Supplied information
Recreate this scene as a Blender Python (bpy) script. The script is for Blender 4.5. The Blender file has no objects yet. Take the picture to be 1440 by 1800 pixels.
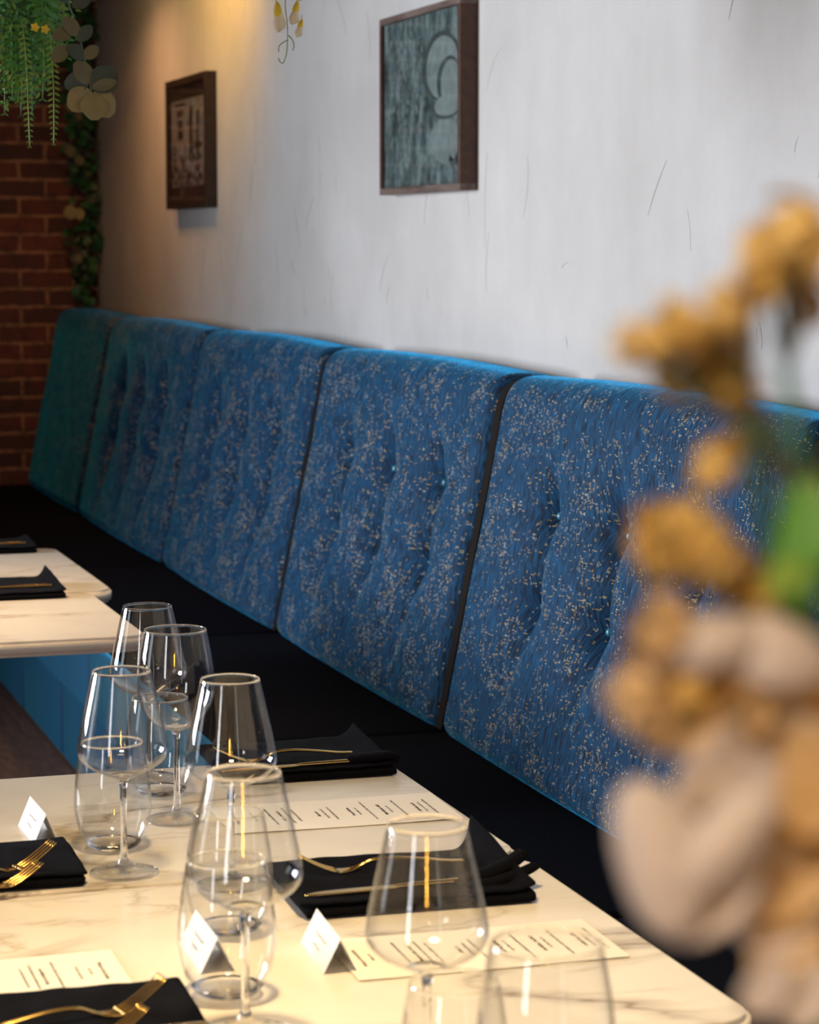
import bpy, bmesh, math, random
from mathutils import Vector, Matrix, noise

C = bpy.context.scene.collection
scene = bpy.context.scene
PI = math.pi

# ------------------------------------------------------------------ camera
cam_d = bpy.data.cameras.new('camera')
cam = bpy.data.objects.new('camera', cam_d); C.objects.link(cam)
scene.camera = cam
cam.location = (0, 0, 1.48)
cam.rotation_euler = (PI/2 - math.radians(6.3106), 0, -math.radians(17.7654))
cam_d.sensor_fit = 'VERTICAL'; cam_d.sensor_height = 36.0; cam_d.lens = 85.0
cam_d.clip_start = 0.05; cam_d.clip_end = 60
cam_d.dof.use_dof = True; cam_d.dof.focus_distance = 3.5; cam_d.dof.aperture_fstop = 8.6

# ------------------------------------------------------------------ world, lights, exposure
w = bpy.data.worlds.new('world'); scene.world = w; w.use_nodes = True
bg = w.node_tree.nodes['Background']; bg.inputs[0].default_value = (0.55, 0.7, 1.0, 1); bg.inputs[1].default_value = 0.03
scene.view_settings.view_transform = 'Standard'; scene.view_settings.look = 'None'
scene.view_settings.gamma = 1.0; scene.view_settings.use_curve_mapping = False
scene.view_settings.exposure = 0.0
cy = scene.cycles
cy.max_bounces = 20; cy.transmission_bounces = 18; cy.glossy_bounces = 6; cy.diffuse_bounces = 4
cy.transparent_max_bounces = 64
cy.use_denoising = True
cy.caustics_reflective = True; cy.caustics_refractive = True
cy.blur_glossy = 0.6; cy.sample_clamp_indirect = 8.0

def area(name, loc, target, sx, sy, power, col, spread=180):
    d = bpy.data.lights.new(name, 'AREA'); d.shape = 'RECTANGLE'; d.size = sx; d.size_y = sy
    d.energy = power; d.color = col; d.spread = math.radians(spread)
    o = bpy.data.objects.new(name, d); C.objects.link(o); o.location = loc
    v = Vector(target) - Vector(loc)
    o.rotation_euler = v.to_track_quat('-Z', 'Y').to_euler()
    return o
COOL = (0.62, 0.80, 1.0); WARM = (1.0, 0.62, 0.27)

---

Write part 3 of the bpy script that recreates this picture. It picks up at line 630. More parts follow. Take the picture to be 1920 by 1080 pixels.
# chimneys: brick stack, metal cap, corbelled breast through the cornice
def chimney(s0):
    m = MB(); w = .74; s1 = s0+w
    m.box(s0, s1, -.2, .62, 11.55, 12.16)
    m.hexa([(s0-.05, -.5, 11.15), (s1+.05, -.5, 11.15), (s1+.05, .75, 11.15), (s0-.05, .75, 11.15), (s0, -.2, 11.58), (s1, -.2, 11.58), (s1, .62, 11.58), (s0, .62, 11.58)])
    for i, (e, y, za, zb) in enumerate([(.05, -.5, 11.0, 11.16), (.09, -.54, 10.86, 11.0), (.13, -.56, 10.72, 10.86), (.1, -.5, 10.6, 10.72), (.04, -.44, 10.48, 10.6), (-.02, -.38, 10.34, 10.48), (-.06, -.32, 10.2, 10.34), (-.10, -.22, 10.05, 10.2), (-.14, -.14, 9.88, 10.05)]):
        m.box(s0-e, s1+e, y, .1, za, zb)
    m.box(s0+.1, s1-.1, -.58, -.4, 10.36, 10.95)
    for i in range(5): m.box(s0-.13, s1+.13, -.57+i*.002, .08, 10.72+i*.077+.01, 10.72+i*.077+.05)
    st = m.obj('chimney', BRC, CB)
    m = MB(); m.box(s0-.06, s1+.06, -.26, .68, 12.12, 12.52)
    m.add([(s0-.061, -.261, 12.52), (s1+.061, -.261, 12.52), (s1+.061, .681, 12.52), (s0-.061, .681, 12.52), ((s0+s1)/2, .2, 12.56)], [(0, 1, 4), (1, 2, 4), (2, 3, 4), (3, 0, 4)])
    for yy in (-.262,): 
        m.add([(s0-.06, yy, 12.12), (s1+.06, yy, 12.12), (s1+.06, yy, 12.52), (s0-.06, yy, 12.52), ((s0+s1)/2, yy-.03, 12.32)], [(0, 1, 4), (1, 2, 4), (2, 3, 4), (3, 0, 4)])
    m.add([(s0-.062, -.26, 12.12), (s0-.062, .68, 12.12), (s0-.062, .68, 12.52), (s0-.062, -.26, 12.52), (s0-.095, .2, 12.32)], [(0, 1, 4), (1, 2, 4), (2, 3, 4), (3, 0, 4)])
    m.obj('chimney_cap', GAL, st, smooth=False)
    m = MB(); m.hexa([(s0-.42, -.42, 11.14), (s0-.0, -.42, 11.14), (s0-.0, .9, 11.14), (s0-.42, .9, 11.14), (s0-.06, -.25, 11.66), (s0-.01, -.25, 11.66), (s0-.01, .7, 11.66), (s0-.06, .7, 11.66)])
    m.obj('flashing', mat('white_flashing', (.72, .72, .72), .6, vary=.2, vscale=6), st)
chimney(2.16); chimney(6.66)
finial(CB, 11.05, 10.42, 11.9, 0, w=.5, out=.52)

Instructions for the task
Tally the lines of the preceding listing in which the word "objects" appears; state nothing but the total.

Written answer
3